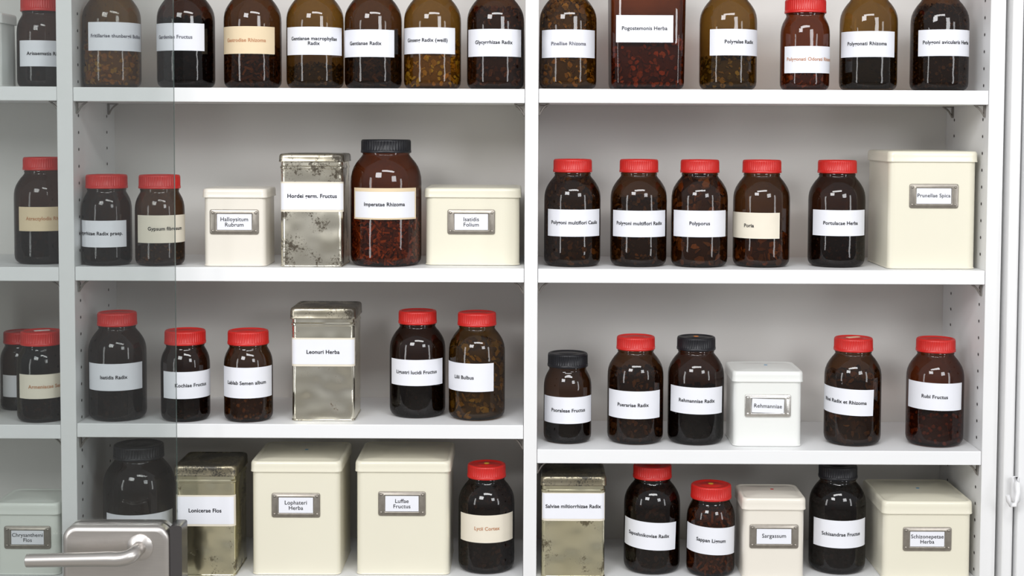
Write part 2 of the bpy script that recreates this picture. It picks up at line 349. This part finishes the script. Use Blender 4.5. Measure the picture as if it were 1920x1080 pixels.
def contents(kind, prof, h, col, seed, square=False):
    rnd=random.Random(seed); mb=MB()
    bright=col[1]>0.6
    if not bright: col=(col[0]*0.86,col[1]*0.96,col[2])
    def lim(th,z):
        r=rad_at(prof,max(z,0.001))-0.0022
        if square:
            m=max(abs(cos(th)),abs(sin(th))); r=min(r/m, r*1.28)
        return r
    seg=36; rings=[]; ph=[rnd.uniform(-1,1)*0.004 for _ in range(seg)]
    for z,s in ((0.004,0.80),(0.010,0.90),(h*0.4,0.92),(h*0.8,0.92),(h-0.004,0.88),(h,0.6),(h+0.002,0.02)):
        rings.append([(lim(2*pi*i/seg,z)*s*cos(2*pi*i/seg),lim(2*pi*i/seg,z)*s*sin(2*pi*i/seg),z+(ph[i] if z>h*0.7 else 0)) for i in range(seg)])
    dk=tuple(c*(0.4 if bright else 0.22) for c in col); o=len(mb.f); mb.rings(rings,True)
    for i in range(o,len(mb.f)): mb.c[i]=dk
    area=2*pi*prof[5][0]*h
    spec={'chips':(0.0125,0.0018,10e-5),'sticks':(0.020,0.0016,5.5e-5),'beans':(0.0085,0.0035,8e-5),'herb':(0.007,0.0012,5e-5),'slices':(0.019,0.0016,18e-5),'berries':(0.010,0.004,1e-4)}[kind]
    L,th,ar=spec; n=int(area/ar*1.15)+25
    for q in range(n):
        a=rnd.uniform(0,2*pi)
        if q<n*0.86:
            z=rnd.uniform(0.006,h+0.001); r=lim(a,z)-rnd.uniform(0.001,0.007)
        else:
            z=h+rnd.uniform(-0.002,0.006); r=lim(a,z)*math.sqrt(rnd.random())*0.93
        c=Vector((r*cos(a),r*sin(a),z))
        rad=Vector((cos(a),sin(a),0))
        nn=(rad*rnd.uniform(0.3,1.2)+Vector((rnd.uniform(-1,1),rnd.uniform(-1,1),rnd.uniform(-0.9,0.9)))*0.75).normalized()
        u=nn.cross(Vector((rnd.uniform(-1,1),rnd.uniform(-1,1),rnd.uniform(-1,1)))).normalized(); v=nn.cross(u)
        br=(0.6+0.9*rnd.random()) if bright else (0.28+1.0*rnd.random()**1.8)
        hue=rnd.uniform(0.88,1.14)
        cc=(min(1.0,col[0]*br),min(1.0,col[1]*br*hue),min(1.0,col[2]*br*hue*hue))
        s=rnd.uniform(0.6,1.25)
        if kind in('beans','berries'):
            rr=L*0.5*s; rings=[]
            for k in range(1,4):
                t=pi*k/4; rings.append([c+u*(rr*sin(t)*cos(2*pi*i/7))+v*(rr*0.8*sin(t)*sin(2*pi*i/7))+nn*(rr*0.7*cos(t)) for i in range(7)])
            vs=[c+nn*rr*0.72]+[p for rg in rings for p in rg]+[c-nn*rr*0.72]
            fs=[]
            for i in range(7):
                j=(i+1)%7; fs+=[(0,1+i,1+j),(1+i,8+i,8+j,1+j),(8+i,15+i,15+j,8+j),(22,15+j,15+i)]
            sm=True
        elif kind=='sticks':
            w=th*s*1.3; l=L*s*0.5
            vs=[c+u*sx*l+v*sy*w+nn*sz_*w*0.7+nn*(0.0015*(1 if sx<0 else 0)) for sx in(-1,1) for sy in(-1,1) for sz_ in(-1,1)]
            fs=[(0,1,3,2),(4,6,7,5),(0,4,5,1),(2,3,7,6),(0,2,6,4),(1,5,7,3)]; sm=False
        else:
            m=6; el=rnd.uniform(0.45,1.0); rs=[L*0.5*s*rnd.uniform(0.7,1.15) for _ in range(m)]
            bend=rnd.uniform(-1,1)*0.0015
            top=[c+u*(rs[i]*cos(2*pi*i/m))+v*(rs[i]*el*sin(2*pi*i/m))+nn*(th*0.5+bend*cos(4*pi*i/m)) for i in range(m)]
            bot=[p-nn*th for p in top]
            vs=top+bot+[c+nn*th*0.6-nn*bend]; fs=[(i,(i+1)%m,12) for i in range(m)]+[(i+m,(i+1)%m+m,(i+1)%m,i) for i in range(m)]+[tuple(range(2*m-1,m-1,-1))]; sm=False
        out=[]
        for p in vs:
            zz=max(0.003,min(p.z,h+0.011)); al=atan2(p.y,p.x); L2=lim(al,zz); rr=math.hypot(p.x,p.y)
            if rr>L2: p=Vector((p.x*L2/rr,p.y*L2/rr,zz))
            else: p=Vector((p.x,p.y,zz))
            out.append(p)
        mb.add(out,fs,sm,cc)
    return mb.mesh('contents',M_CONT,True)

def curved_label(par, R, a0, z, arc, h, mat, tilt=0.0, off=0.0004, name='paper_label'):
    mb=MB(); n=28; vs=[]; fs=[]
    for j in range(3):
        for i in range(n+1):
            x=(i/n-0.5)*arc; y=(j/2-0.5)*h
            x2=x*cos(tilt)-y*sin(tilt); y2=x*sin(tilt)+y*cos(tilt)
            a=a0+x2/R; vs.append(((R+off)*cos(a),(R+off)*sin(a),z+y2))
    for j in range(2):
        for i in range(n):
            k=j*(n+1)+i; fs.append((k,k+1,k+n+2,k+n+1))
    mb.add(vs,fs,True); return obj(name,mb.mesh(name,mat),par)
def curved_text(par,R,a0,z,txt,size,mat,maxw,tilt=0.0,bold=0.020,dx=0.0,off=0.0009):
    vs,fs=text_geo(txt,size,bold,maxw); mb=MB(); out=[]
    for x,y in vs:
        x+=dx
        x2=x*cos(tilt)-y*sin(tilt); y2=x*sin(tilt)+y*cos(tilt); a=a0+x2/R
        out.append(((R+off)*cos(a),(R+off)*sin(a),z+y2))
    mb.add(out,fs); return obj('label_text',mb.mesh('label_text',mat),par)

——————

Task brief - Reproduce all of the material above word for word. Omit the pictures.

Solution -
Write part 2 of the bpy script that recreates this picture. It picks up at line 349. This part finishes the script. Use Blender 4.5. Measure the picture as if it were 1920x1080 pixels.
def contents(kind, prof, h, col, seed, square=False):
    rnd=random.Random(seed); mb=MB()
    bright=col[1]>0.6
    if not bright: col=(col[0]*0.86,col[1]*0.96,col[2])
    def lim(th,z):
        r=rad_at(prof,max(z,0.001))-0.0022
        if square:
            m=max(abs(cos(th)),abs(sin(th))); r=min(r/m, r*1.28)
        return r
    seg=36; rings=[]; ph=[rnd.uniform(-1,1)*0.004 for _ in range(seg)]
    for z,s in ((0.004,0.80),(0.010,0.90),(h*0.4,0.92),(h*0.8,0.92),(h-0.004,0.88),(h,0.6),(h+0.002,0.02)):
        rings.append([(lim(2*pi*i/seg,z)*s*cos(2*pi*i/seg),lim(2*pi*i/seg,z)*s*sin(2*pi*i/seg),z+(ph[i] if z>h*0.7 else 0)) for i in range(seg)])
    dk=tuple(c*(0.4 if bright else 0.22) for c in col); o=len(mb.f); mb.rings(rings,True)
    for i in range(o,len(mb.f)): mb.c[i]=dk
    area=2*pi*prof[5][0]*h
    spec={'chips':(0.0125,0.0018,10e-5),'sticks':(0.020,0.0016,5.5e-5),'beans':(0.0085,0.0035,8e-5),'herb':(0.007,0.0012,5e-5),'slices':(0.019,0.0016,18e-5),'berries':(0.010,0.004,1e-4)}[kind]
    L,th,ar=spec; n=int(area/ar*1.15)+25
    for q in range(n):
        a=rnd.uniform(0,2*pi)
        if q<n*0.86:
            z=rnd.uniform(0.006,h+0.001); r=lim(a,z)-rnd.uniform(0.001,0.007)
        else:
            z=h+rnd.uniform(-0.002,0.006); r=lim(a,z)*math.sqrt(rnd.random())*0.93
        c=Vector((r*cos(a),r*sin(a),z))
        rad=Vector((cos(a),sin(a),0))
        nn=(rad*rnd.uniform(0.3,1.2)+Vector((rnd.uniform(-1,1),rnd.uniform(-1,1),rnd.uniform(-0.9,0.9)))*0.75).normalized()
        u=nn.cross(Vector((rnd.uniform(-1,1),rnd.uniform(-1,1),rnd.uniform(-1,1)))).normalized(); v=nn.cross(u)
        br=(0.6+0.9*rnd.random()) if bright else (0.28+1.0*rnd.random()**1.8)
        hue=rnd.uniform(0.88,1.14)
        cc=(min(1.0,col[0]*br),min(1.0,col[1]*br*hue),min(1.0,col[2]*br*hue*hue))
        s=rnd.uniform(0.6,1.25)
        if kind in('beans','berries'):
            rr=L*0.5*s; rings=[]
            for k in range(1,4):
                t=pi*k/4; rings.append([c+u*(rr*sin(t)*cos(2*pi*i/7))+v*(rr*0.8*sin(t)*sin(2*pi*i/7))+nn*(rr*0.7*cos(t)) for i in range(7)])
            vs=[c+nn*rr*0.72]+[p for rg in rings for p in rg]+[c-nn*rr*0.72]
            fs=[]
            for i in range(7):
                j=(i+1)%7; fs+=[(0,1+i,1+j),(1+i,8+i,8+j,1+j),(8+i,15+i,15+j,8+j),(22,15+j,15+i)]
            sm=True
        elif kind=='sticks':
            w=th*s*1.3; l=L*s*0.5
            vs=[c+u*sx*l+v*sy*w+nn*sz_*w*0.7+nn*(0.0015*(1 if sx<0 else 0)) for sx in(-1,1) for sy in(-1,1) for sz_ in(-1,1)]
            fs=[(0,1,3,2),(4,6,7,5),(0,4,5,1),(2,3,7,6),(0,2,6,4),(1,5,7,3)]; sm=False
        else:
            m=6; el=rnd.uniform(0.45,1.0); rs=[L*0.5*s*rnd.uniform(0.7,1.15) for _ in range(m)]
            bend=rnd.uniform(-1,1)*0.0015
            top=[c+u*(rs[i]*cos(2*pi*i/m))+v*(rs[i]*el*sin(2*pi*i/m))+nn*(th*0.5+bend*cos(4*pi*i/m)) for i in range(m)]
            bot=[p-nn*th for p in top]
            vs=top+bot+[c+nn*th*0.6-nn*bend]; fs=[(i,(i+1)%m,12) for i in range(m)]+[(i+m,(i+1)%m+m,(i+1)%m,i) for i in range(m)]+[tuple(range(2*m-1,m-1,-1))]; sm=False
        out=[]
        for p in vs:
            zz=max(0.003,min(p.z,h+0.011)); al=atan2(p.y,p.x); L2=lim(al,zz); rr=math.hypot(p.x,p.y)
            if rr>L2: p=Vector((p.x*L2/rr,p.y*L2/rr,zz))
            else: p=Vector((p.x,p.y,zz))
            out.append(p)
        mb.add(out,fs,sm,cc)
    return mb.mesh('contents',M_CONT,True)

def curved_label(par, R, a0, z, arc, h, mat, tilt=0.0, off=0.0004, name='paper_label'):
    mb=MB(); n=28; vs=[]; fs=[]
    for j in range(3):
        for i in range(n+1):
            x=(i/n-0.5)*arc; y=(j/2-0.5)*h
            x2=x*cos(tilt)-y*sin(tilt); y2=x*sin(tilt)+y*cos(tilt)
            a=a0+x2/R; vs.append(((R+off)*cos(a),(R+off)*sin(a),z+y2))
    for j in range(2):
        for i in range(n):
            k=j*(n+1)+i; fs.append((k,k+1,k+n+2,k+n+1))
    mb.add(vs,fs,True); return obj(name,mb.mesh(name,mat),par)
def curved_text(par,R,a0,z,txt,size,mat,maxw,tilt=0.0,bold=0.020,dx=0.0,off=0.0009):
    vs,fs=text_geo(txt,size,bold,maxw); mb=MB(); out=[]
    for x,y in vs:
        x+=dx
        x2=x*cos(tilt)-y*sin(tilt); y2=x*sin(tilt)+y*cos(tilt); a=a0+x2/R
        out.append(((R+off)*cos(a),(R+off)*sin(a),z+y2))
    mb.add(out,fs); return obj('label_text',mb.mesh('label_text',mat),par)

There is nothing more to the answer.